Much as I love to see sparrowhawks I always hope they’ll miss their target or have the illogical hope that if they catch a bird it’ll be in someone else’s garden. Later we saw the long tailed tits nest had been damaged, there were feathers and bits of moss underneath it on the lawn indicating the nest had been raided.

   But a glimmer of hope appeared a week later when Lucy spotted a pair of long tailed tits in the back garden. No way of knowing they were the same pair until we followed them around the garden and they both individually flew into the little tree where the nest had been, emerging a few seconds later before flying off so we thought there was every chance they were the same pair, maybe recycling material from the failed nest for a new one they were building.

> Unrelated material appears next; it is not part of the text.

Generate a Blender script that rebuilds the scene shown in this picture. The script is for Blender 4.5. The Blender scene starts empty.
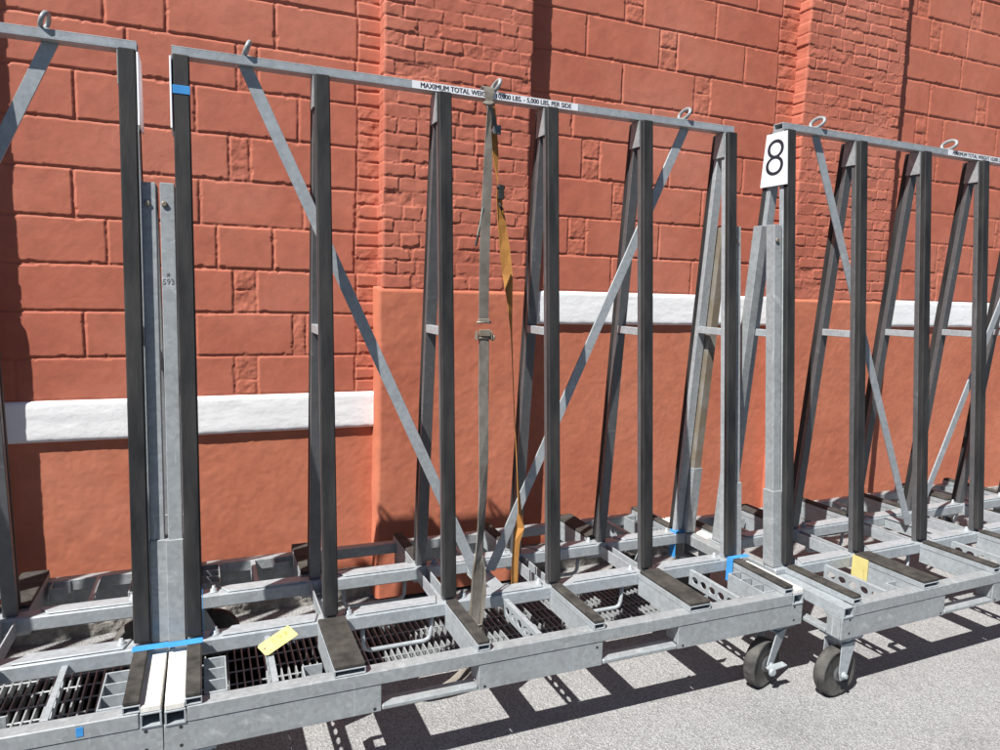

   That sparrowhawk we’d regularly see in the garden was a male, with grey wings and back and russet striped chest but a few weeks later it was a much larger female we came across in the woods. I’d have blundered out and inadvertently scared it away but Lucy spotted it on the ground holding down a
woodpigeon it had just caught and we froze. We weren’t much more than thirty feet way and although we were standing behind a bush it was hard to imagine she hadn’t seen us as she frequently stared directly at us. But we watched her for over ten minutes as she stood astride the unfortunate bird, wings spread protectively and tore at it, rending off bits of flesh but always alert to her surroundings.
   
A woodpigeon is probably the largest bird a female sparrowhawk can take and when they do catch one they probably do so by flying down and forcing it to the ground so it was very impressive feat of strength to witness when, as two walkers approached, she picked up the remains of the pigeon and carried it off to another more secretive part of the wood.